» EXERCISE PROMPT: Transcribe all of the material exactly.
------------------------------------------------------------
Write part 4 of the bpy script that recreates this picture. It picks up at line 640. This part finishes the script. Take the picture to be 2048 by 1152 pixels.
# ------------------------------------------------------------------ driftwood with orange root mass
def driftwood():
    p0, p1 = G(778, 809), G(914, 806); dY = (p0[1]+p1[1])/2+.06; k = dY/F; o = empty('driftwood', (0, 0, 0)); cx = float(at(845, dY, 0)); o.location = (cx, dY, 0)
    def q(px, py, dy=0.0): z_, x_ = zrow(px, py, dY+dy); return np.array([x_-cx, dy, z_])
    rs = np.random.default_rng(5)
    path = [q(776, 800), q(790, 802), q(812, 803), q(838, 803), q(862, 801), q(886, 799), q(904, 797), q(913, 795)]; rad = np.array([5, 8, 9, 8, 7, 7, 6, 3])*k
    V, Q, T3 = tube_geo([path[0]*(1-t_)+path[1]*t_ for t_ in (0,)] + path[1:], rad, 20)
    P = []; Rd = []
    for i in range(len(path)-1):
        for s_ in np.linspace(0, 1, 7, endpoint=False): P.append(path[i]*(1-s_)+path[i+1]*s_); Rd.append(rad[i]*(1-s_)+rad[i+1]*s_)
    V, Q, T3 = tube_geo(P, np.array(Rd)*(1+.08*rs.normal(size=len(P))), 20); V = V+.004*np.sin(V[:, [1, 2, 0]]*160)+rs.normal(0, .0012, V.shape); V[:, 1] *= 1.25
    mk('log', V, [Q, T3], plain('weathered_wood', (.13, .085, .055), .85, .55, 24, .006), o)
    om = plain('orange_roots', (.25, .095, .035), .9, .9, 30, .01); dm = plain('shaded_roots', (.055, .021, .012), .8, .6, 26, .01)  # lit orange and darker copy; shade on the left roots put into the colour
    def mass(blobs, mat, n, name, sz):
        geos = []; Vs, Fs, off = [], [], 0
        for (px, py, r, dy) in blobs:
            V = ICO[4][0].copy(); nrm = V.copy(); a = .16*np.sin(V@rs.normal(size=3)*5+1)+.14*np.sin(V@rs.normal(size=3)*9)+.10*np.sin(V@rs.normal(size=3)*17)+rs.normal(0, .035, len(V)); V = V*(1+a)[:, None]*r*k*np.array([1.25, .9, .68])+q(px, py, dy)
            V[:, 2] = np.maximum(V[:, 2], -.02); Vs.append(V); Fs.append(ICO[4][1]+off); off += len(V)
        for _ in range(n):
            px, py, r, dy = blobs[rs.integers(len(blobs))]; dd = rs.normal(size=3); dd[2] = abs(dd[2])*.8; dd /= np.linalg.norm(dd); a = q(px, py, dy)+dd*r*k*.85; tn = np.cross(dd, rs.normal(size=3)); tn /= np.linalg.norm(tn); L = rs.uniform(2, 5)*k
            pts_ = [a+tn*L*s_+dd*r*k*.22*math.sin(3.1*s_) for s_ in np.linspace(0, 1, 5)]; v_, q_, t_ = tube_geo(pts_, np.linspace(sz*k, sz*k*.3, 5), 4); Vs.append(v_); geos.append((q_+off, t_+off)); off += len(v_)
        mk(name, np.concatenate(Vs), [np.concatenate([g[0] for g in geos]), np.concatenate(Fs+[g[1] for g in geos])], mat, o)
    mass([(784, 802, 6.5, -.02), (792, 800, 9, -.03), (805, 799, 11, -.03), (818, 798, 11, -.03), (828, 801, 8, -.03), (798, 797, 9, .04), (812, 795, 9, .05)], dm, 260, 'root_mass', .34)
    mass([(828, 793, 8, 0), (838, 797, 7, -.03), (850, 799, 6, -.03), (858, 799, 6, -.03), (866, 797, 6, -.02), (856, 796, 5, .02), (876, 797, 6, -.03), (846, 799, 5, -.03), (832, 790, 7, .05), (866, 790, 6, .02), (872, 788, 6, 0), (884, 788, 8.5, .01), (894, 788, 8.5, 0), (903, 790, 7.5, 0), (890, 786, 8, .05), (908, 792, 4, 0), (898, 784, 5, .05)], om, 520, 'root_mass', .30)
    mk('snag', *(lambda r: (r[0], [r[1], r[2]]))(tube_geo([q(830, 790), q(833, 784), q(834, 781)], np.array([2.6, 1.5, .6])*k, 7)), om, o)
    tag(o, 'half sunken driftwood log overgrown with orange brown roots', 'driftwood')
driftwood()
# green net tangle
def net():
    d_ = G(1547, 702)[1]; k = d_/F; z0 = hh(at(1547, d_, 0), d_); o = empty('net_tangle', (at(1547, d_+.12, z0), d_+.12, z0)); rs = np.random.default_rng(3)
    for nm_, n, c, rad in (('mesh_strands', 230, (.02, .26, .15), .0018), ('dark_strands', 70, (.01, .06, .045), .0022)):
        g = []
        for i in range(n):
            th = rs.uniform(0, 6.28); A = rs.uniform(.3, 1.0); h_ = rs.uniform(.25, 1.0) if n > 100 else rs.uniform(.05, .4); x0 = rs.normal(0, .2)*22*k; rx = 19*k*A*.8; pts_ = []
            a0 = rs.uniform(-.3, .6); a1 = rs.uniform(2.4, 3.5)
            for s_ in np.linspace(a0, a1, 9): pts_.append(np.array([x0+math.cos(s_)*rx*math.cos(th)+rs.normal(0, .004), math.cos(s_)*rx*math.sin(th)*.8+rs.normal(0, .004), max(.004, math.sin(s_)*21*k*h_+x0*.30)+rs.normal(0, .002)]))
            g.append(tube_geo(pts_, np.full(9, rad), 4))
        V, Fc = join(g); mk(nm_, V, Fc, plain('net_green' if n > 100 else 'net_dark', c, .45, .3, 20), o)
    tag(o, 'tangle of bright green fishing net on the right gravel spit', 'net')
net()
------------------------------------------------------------
» RESULT:
Write part 4 of the bpy script that recreates this picture. It picks up at line 640. This part finishes the script. Take the picture to be 2048 by 1152 pixels.
# ------------------------------------------------------------------ driftwood with orange root mass
def driftwood():
    p0, p1 = G(778, 809), G(914, 806); dY = (p0[1]+p1[1])/2+.06; k = dY/F; o = empty('driftwood', (0, 0, 0)); cx = float(at(845, dY, 0)); o.location = (cx, dY, 0)
    def q(px, py, dy=0.0): z_, x_ = zrow(px, py, dY+dy); return np.array([x_-cx, dy, z_])
    rs = np.random.default_rng(5)
    path = [q(776, 800), q(790, 802), q(812, 803), q(838, 803), q(862, 801), q(886, 799), q(904, 797), q(913, 795)]; rad = np.array([5, 8, 9, 8, 7, 7, 6, 3])*k
    V, Q, T3 = tube_geo([path[0]*(1-t_)+path[1]*t_ for t_ in (0,)] + path[1:], rad, 20)
    P = []; Rd = []
    for i in range(len(path)-1):
        for s_ in np.linspace(0, 1, 7, endpoint=False): P.append(path[i]*(1-s_)+path[i+1]*s_); Rd.append(rad[i]*(1-s_)+rad[i+1]*s_)
    V, Q, T3 = tube_geo(P, np.array(Rd)*(1+.08*rs.normal(size=len(P))), 20); V = V+.004*np.sin(V[:, [1, 2, 0]]*160)+rs.normal(0, .0012, V.shape); V[:, 1] *= 1.25
    mk('log', V, [Q, T3], plain('weathered_wood', (.13, .085, .055), .85, .55, 24, .006), o)
    om = plain('orange_roots', (.25, .095, .035), .9, .9, 30, .01); dm = plain('shaded_roots', (.055, .021, .012), .8, .6, 26, .01)  # lit orange and darker copy; shade on the left roots put into the colour
    def mass(blobs, mat, n, name, sz):
        geos = []; Vs, Fs, off = [], [], 0
        for (px, py, r, dy) in blobs:
            V = ICO[4][0].copy(); nrm = V.copy(); a = .16*np.sin(V@rs.normal(size=3)*5+1)+.14*np.sin(V@rs.normal(size=3)*9)+.10*np.sin(V@rs.normal(size=3)*17)+rs.normal(0, .035, len(V)); V = V*(1+a)[:, None]*r*k*np.array([1.25, .9, .68])+q(px, py, dy)
            V[:, 2] = np.maximum(V[:, 2], -.02); Vs.append(V); Fs.append(ICO[4][1]+off); off += len(V)
        for _ in range(n):
            px, py, r, dy = blobs[rs.integers(len(blobs))]; dd = rs.normal(size=3); dd[2] = abs(dd[2])*.8; dd /= np.linalg.norm(dd); a = q(px, py, dy)+dd*r*k*.85; tn = np.cross(dd, rs.normal(size=3)); tn /= np.linalg.norm(tn); L = rs.uniform(2, 5)*k
            pts_ = [a+tn*L*s_+dd*r*k*.22*math.sin(3.1*s_) for s_ in np.linspace(0, 1, 5)]; v_, q_, t_ = tube_geo(pts_, np.linspace(sz*k, sz*k*.3, 5), 4); Vs.append(v_); geos.append((q_+off, t_+off)); off += len(v_)
        mk(name, np.concatenate(Vs), [np.concatenate([g[0] for g in geos]), np.concatenate(Fs+[g[1] for g in geos])], mat, o)
    mass([(784, 802, 6.5, -.02), (792, 800, 9, -.03), (805, 799, 11, -.03), (818, 798, 11, -.03), (828, 801, 8, -.03), (798, 797, 9, .04), (812, 795, 9, .05)], dm, 260, 'root_mass', .34)
    mass([(828, 793, 8, 0), (838, 797, 7, -.03), (850, 799, 6, -.03), (858, 799, 6, -.03), (866, 797, 6, -.02), (856, 796, 5, .02), (876, 797, 6, -.03), (846, 799, 5, -.03), (832, 790, 7, .05), (866, 790, 6, .02), (872, 788, 6, 0), (884, 788, 8.5, .01), (894, 788, 8.5, 0), (903, 790, 7.5, 0), (890, 786, 8, .05), (908, 792, 4, 0), (898, 784, 5, .05)], om, 520, 'root_mass', .30)
    mk('snag', *(lambda r: (r[0], [r[1], r[2]]))(tube_geo([q(830, 790), q(833, 784), q(834, 781)], np.array([2.6, 1.5, .6])*k, 7)), om, o)
    tag(o, 'half sunken driftwood log overgrown with orange brown roots', 'driftwood')
driftwood()
# green net tangle
def net():
    d_ = G(1547, 702)[1]; k = d_/F; z0 = hh(at(1547, d_, 0), d_); o = empty('net_tangle', (at(1547, d_+.12, z0), d_+.12, z0)); rs = np.random.default_rng(3)
    for nm_, n, c, rad in (('mesh_strands', 230, (.02, .26, .15), .0018), ('dark_strands', 70, (.01, .06, .045), .0022)):
        g = []
        for i in range(n):
            th = rs.uniform(0, 6.28); A = rs.uniform(.3, 1.0); h_ = rs.uniform(.25, 1.0) if n > 100 else rs.uniform(.05, .4); x0 = rs.normal(0, .2)*22*k; rx = 19*k*A*.8; pts_ = []
            a0 = rs.uniform(-.3, .6); a1 = rs.uniform(2.4, 3.5)
            for s_ in np.linspace(a0, a1, 9): pts_.append(np.array([x0+math.cos(s_)*rx*math.cos(th)+rs.normal(0, .004), math.cos(s_)*rx*math.sin(th)*.8+rs.normal(0, .004), max(.004, math.sin(s_)*21*k*h_+x0*.30)+rs.normal(0, .002)]))
            g.append(tube_geo(pts_, np.full(9, rad), 4))
        V, Fc = join(g); mk(nm_, V, Fc, plain('net_green' if n > 100 else 'net_dark', c, .45, .3, 20), o)
    tag(o, 'tangle of bright green fishing net on the right gravel spit', 'net')
net()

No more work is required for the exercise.